Turning this concept into a reality for National Guard Soldiers in Kosovo took some careful planning. The training plan had to be designed to accommodate Soldiers from every other Army occupation, including cooks, mechanics and tankers, but still provide a tough challenge and a solid foundation of infantry skills.

"I think folks will be surprised at the magnitude of changes that will take place in the 36th in the next few years," said Sgt. 1st Class Peter Fenimore, chief, Infantry Branch at the Texas National Guard's Regional Training Academy, Austin, Texas. "When the Soldiers complete this two-week course, they will be ready to go back home and be infantry."

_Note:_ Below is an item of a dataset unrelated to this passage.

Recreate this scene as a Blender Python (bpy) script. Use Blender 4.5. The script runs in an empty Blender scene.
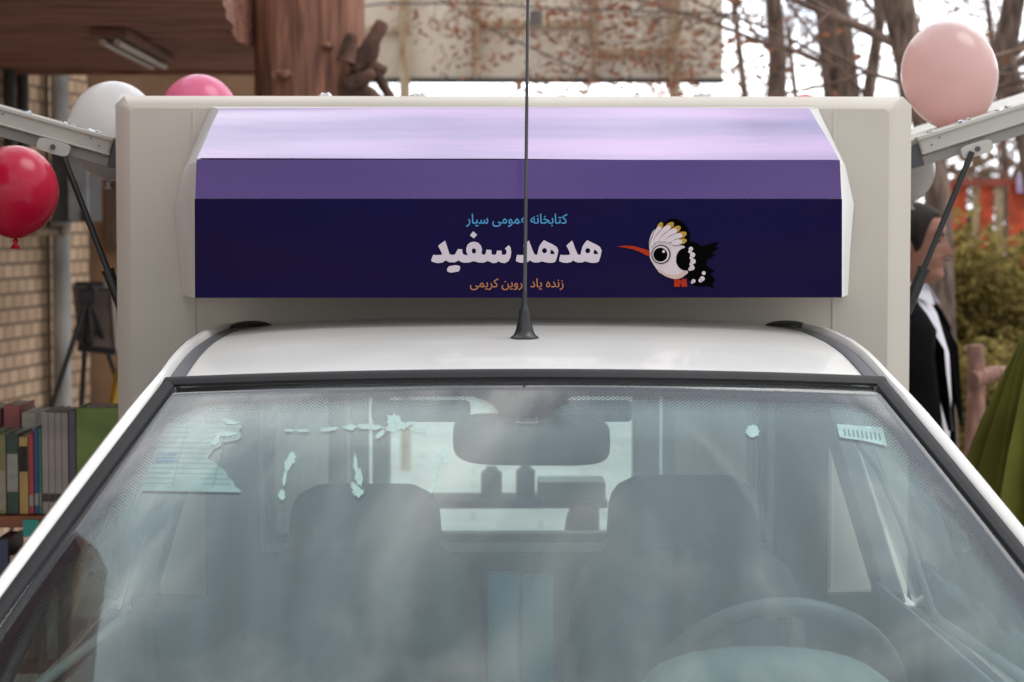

Sergeant Fenimore came to Camp Bondsteel in Kosovo in May 2006 for a three-month tour. His mission: Turn more than 100 deployed Soldiers into qualified "Eleven Bravo" infantrymen. Eleven Bravo (11B) is the Army designator for a Soldier trained as an infantryman.

The first day of training starts before dawn with an Army physical fitness test and continues with land navigation training until after dark. The Soldiers are constantly challenged and given an opportunity to excel as an individual and as a team, Sergeant Fenimore said.

"The students get an individual grade in some kind of task every day, so at the end we can determine the honor graduate," Fenimore continued. "We also have the ‘Spirit of the Bayonet' award for the Soldier who shows the best initiative and motivates the other Soldiers."

The training gets progressively harder throughout the two-week course. Some of the subjects include firing a variety of infantry weapons, such as the M-203 grenade launcher, the AT-4 anti-armor rocket and the M-240 light machine gun, at the local range in Urosevac/Ferizaj. The Soldiers use a lot of live ammunition, so Spc. Scott David, a hazardous materials specialist, helps "break down" the ammunition into allotments for each shooter.

Other days are spent practicing squad movements and combat in urban environments. An empty two-story brick house just outside the Camp Bondsteel front gate serves as the scene for building clearing operations. The Soldiers practice a variety of building entry techniques, including unusual techniques like using grappling hooks to get to the top floor.

All this training takes place under the close scrutiny of Sergeant Fenimore's assistant instructors.

"This training is interesting. I usually work in the tactical operation center, so I am getting to do a lot of new things," Sgt. Joshua Newberry, Fayetteville, Ark., said. "I knew it was going to be painful so I got ready by going out on foot patrols and doing a lot of PT [physical training]."

The final exercise is a grueling eight-mile road march around the perimeter road of Camp Bondsteel.

"We kept it at eight miles because they go up Radar Hill three times," Sergeant Fenimore said. Radar Hill is infamous among Soldiers at Camp Bondsteel for its long, steep slope.

"Going up that with a 35-pound pack, load-bearing equipment, rifle, and helmet will smoke you," Sergeant Fenimore said. Nevertheless, despite the many challenges, not one Soldier has dropped out of the course, Sergeant Fenimore noted.

Graduation day brings a sense of pride in having done something worthwhile.

"It was an experience; I liked it," Spc. Eric Alejandro said. "It was good training. In fact, I wanted to keep on going."